Aim –
Only the lines from the one containing "Keep writing the" through the one containing "k = RNG.choice(len(gp), 2600);" are to be copied, exactly and with both ends kept.

Material for the task –
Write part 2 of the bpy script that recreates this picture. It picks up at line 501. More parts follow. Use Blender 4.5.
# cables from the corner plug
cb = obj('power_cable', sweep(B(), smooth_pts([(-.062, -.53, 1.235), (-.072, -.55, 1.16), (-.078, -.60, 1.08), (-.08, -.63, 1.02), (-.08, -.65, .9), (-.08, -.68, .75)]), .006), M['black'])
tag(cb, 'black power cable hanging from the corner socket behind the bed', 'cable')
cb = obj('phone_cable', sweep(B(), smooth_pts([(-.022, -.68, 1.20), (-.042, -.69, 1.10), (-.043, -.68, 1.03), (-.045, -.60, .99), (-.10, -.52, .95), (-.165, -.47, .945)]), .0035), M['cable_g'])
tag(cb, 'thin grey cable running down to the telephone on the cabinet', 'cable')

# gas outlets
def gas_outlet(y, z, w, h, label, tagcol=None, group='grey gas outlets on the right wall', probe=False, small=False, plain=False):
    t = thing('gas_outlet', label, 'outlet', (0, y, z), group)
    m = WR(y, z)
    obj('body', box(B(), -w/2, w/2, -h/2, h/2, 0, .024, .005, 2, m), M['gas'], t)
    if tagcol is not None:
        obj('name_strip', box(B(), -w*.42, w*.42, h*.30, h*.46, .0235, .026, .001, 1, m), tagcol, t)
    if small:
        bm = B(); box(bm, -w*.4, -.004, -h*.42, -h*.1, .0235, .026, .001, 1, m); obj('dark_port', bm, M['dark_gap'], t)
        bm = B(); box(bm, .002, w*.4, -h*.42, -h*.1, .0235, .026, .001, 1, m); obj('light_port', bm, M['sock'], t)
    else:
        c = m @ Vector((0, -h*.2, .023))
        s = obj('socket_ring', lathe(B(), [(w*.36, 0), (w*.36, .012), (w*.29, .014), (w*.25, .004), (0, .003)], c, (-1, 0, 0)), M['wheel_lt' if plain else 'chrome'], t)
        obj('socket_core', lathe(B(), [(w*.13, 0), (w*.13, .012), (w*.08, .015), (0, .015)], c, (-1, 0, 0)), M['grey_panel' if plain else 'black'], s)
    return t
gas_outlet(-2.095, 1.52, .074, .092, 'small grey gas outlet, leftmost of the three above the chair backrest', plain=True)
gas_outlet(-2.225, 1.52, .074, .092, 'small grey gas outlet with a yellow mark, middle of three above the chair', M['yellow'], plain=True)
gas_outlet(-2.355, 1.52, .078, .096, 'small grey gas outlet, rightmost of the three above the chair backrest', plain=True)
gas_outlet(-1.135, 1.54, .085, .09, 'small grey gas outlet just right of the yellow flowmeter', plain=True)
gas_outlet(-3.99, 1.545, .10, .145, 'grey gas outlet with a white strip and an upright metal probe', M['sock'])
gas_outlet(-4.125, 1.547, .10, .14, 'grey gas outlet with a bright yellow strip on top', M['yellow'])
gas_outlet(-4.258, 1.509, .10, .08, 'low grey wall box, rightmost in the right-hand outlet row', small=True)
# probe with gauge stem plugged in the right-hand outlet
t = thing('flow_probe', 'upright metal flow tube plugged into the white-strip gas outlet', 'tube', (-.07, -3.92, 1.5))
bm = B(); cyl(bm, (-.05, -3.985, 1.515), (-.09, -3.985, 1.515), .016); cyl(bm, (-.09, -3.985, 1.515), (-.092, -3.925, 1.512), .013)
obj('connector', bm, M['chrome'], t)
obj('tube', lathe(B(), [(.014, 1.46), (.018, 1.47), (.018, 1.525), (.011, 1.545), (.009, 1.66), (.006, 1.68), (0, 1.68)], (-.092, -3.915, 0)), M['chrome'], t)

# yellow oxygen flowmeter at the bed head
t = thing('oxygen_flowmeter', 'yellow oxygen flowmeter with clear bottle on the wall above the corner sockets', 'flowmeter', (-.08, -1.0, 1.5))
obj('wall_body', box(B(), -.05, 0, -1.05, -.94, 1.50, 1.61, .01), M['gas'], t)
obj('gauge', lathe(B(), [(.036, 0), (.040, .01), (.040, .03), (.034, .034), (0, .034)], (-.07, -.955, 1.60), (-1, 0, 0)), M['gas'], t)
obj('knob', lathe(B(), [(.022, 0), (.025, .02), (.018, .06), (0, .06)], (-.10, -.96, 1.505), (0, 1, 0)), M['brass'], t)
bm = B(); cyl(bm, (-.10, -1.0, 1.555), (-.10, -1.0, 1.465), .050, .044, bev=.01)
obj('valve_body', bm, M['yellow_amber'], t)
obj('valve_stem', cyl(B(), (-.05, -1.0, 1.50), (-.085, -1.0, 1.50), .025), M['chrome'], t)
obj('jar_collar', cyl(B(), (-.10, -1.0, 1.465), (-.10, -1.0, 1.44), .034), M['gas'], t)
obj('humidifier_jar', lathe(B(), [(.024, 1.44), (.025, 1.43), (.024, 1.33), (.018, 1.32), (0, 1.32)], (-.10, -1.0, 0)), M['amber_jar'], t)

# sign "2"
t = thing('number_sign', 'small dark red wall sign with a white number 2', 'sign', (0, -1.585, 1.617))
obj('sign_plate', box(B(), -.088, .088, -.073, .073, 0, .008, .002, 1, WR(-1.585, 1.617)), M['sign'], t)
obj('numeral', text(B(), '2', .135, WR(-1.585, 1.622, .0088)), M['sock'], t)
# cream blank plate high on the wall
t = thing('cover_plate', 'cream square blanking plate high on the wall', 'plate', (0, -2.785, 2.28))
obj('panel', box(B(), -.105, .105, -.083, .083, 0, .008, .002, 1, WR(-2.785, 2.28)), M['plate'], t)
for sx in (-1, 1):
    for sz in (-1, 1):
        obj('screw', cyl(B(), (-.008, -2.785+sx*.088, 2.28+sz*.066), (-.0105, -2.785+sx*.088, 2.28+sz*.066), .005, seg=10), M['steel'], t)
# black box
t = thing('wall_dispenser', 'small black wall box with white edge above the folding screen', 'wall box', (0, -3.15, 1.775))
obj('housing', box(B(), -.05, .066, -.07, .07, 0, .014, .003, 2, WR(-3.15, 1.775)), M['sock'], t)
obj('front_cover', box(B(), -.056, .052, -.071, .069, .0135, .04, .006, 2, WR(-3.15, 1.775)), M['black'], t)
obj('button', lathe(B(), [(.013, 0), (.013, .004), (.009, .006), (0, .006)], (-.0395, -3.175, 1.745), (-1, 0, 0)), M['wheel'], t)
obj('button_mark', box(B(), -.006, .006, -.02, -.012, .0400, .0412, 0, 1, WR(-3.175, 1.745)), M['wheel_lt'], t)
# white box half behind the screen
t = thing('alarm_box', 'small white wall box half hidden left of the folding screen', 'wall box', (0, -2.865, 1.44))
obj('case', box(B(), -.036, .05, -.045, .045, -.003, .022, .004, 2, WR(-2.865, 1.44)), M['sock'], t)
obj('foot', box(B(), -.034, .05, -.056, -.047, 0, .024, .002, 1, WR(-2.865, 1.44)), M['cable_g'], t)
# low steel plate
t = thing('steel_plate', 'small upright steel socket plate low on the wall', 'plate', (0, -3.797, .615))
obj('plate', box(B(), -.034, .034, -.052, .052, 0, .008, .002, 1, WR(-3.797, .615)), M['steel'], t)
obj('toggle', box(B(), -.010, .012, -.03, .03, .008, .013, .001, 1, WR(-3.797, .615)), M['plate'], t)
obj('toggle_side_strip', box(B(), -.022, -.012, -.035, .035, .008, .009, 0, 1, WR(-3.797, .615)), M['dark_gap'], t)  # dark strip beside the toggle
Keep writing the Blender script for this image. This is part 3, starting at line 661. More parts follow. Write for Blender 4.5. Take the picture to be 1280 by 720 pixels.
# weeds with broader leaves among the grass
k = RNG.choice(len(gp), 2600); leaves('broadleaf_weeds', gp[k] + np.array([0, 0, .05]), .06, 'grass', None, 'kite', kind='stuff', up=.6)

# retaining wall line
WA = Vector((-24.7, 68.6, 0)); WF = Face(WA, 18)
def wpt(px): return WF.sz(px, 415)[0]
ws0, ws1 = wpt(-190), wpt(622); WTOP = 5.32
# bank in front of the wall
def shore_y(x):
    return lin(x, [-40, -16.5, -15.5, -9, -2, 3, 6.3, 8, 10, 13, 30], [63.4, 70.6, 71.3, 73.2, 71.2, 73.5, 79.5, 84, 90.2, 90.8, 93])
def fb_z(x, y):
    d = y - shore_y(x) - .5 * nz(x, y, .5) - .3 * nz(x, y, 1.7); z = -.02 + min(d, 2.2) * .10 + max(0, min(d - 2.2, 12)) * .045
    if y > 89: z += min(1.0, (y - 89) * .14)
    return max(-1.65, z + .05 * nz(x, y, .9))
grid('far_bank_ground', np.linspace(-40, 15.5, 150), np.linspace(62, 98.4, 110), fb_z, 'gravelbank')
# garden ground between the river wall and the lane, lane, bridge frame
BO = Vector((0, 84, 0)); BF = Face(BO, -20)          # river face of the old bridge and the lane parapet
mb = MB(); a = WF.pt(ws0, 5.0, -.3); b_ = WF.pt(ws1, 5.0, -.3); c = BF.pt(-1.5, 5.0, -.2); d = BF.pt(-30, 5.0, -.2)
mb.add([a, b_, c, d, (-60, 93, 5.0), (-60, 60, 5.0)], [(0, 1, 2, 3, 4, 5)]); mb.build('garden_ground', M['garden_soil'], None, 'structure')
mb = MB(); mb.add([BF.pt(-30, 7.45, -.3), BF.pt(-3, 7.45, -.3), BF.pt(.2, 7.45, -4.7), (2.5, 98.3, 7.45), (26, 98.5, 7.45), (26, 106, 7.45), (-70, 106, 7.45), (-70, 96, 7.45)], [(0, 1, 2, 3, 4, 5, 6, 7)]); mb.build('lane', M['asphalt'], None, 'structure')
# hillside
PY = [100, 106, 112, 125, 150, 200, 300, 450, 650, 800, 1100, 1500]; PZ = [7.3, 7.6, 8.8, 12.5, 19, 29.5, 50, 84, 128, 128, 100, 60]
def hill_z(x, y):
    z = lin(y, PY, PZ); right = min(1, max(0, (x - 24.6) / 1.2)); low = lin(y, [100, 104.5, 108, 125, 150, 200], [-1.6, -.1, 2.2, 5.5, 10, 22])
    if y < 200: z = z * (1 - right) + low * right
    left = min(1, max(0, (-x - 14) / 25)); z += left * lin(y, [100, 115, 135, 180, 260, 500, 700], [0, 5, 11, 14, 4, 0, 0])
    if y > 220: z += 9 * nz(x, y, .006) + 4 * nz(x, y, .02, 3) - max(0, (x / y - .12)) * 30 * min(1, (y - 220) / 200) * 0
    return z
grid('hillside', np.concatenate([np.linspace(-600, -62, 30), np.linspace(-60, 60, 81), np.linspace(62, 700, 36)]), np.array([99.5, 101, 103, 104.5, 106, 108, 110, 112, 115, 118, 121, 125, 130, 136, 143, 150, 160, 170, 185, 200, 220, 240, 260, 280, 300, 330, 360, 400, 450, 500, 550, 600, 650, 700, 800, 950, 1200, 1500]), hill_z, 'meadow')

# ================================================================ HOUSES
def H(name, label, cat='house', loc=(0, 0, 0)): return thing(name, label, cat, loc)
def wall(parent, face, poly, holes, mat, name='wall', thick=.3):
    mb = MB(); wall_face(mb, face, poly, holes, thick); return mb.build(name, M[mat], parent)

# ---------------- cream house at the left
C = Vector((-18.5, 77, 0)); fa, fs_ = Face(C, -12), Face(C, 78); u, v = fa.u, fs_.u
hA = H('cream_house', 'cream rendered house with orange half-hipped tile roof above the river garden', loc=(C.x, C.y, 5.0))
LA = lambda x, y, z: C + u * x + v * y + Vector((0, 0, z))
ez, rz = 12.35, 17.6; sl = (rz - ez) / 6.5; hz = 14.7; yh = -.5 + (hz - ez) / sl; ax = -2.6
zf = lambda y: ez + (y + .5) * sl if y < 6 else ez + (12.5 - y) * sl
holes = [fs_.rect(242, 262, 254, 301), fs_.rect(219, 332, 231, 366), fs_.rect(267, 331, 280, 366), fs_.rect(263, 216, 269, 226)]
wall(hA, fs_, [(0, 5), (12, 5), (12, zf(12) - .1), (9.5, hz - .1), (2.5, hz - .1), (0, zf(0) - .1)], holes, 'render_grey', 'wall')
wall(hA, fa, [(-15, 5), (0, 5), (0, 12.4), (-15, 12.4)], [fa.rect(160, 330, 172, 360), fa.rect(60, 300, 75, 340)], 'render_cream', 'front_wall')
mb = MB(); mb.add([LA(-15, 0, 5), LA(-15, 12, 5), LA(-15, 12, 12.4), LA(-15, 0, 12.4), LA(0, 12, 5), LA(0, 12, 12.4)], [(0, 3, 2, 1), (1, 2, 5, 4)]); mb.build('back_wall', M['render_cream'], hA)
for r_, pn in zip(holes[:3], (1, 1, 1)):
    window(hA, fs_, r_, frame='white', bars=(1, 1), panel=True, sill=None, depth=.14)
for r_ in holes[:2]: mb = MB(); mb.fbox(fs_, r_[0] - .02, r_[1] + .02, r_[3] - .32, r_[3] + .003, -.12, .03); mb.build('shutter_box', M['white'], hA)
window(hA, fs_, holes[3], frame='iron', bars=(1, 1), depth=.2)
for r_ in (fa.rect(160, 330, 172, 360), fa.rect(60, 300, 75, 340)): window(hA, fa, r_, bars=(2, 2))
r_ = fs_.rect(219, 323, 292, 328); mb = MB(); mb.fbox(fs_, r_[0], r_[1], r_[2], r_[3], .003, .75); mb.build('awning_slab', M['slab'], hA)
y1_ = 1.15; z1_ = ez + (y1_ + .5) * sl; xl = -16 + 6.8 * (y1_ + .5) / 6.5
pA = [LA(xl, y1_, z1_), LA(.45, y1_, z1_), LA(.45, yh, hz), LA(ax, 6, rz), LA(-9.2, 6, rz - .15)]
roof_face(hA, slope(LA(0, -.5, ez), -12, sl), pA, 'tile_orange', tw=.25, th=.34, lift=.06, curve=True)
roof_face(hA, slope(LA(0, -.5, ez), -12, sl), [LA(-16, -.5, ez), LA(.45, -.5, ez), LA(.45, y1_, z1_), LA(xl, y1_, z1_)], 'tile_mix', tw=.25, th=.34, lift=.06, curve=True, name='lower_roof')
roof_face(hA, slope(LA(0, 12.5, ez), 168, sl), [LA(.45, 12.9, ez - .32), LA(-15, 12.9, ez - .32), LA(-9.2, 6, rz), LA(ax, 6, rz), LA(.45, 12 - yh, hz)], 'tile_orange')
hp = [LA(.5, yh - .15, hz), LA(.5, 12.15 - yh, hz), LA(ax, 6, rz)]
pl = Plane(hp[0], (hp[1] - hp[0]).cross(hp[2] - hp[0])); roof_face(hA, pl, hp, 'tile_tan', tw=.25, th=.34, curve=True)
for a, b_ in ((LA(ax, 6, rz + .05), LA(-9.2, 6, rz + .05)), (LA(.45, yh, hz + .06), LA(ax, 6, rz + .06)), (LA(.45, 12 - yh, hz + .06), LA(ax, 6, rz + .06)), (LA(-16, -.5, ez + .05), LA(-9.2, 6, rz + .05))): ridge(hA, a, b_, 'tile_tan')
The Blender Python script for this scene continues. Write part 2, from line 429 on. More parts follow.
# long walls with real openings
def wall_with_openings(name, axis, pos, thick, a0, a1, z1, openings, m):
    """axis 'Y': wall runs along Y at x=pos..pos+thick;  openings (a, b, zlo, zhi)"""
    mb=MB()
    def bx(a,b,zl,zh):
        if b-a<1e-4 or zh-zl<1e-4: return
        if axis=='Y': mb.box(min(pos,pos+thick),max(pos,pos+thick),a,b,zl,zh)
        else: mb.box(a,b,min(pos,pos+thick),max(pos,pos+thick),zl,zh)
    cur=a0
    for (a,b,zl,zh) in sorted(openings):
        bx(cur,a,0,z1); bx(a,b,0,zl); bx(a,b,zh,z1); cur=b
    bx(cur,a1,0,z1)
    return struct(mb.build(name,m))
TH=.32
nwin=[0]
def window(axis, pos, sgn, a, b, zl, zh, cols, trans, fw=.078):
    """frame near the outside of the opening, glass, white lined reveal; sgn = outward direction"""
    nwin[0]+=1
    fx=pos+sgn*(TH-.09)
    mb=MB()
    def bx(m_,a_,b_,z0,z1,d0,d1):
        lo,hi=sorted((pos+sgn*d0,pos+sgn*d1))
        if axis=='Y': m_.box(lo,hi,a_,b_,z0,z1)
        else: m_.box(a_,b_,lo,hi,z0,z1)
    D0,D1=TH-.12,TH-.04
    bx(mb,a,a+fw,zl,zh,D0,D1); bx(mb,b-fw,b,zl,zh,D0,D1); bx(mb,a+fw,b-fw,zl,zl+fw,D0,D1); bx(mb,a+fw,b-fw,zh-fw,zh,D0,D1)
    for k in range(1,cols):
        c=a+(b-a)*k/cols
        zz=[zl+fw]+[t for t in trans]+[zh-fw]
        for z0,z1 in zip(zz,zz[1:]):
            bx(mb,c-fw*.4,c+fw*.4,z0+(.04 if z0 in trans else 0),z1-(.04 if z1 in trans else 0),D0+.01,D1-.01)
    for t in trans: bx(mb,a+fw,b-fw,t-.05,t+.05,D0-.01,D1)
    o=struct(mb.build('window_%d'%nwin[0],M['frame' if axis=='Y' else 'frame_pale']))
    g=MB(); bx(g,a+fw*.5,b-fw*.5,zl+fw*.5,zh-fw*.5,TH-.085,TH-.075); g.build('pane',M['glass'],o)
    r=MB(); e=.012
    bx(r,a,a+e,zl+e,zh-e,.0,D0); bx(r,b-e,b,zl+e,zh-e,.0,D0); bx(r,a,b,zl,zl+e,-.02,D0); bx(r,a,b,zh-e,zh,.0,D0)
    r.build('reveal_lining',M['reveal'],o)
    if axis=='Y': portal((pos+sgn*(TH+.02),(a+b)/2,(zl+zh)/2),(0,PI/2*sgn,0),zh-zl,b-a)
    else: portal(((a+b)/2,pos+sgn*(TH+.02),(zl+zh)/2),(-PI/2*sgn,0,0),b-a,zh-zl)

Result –
Keep writing the Blender script for this image. This is part 3, starting at line 661. More parts follow. Write for Blender 4.5. Take the picture to be 1280 by 720 pixels.
# weeds with broader leaves among the grass
k = RNG.choice(len(gp), 2600); leaves('broadleaf_weeds', gp[k] + np.array([0, 0, .05]), .06, 'grass', None, 'kite', kind='stuff', up=.6)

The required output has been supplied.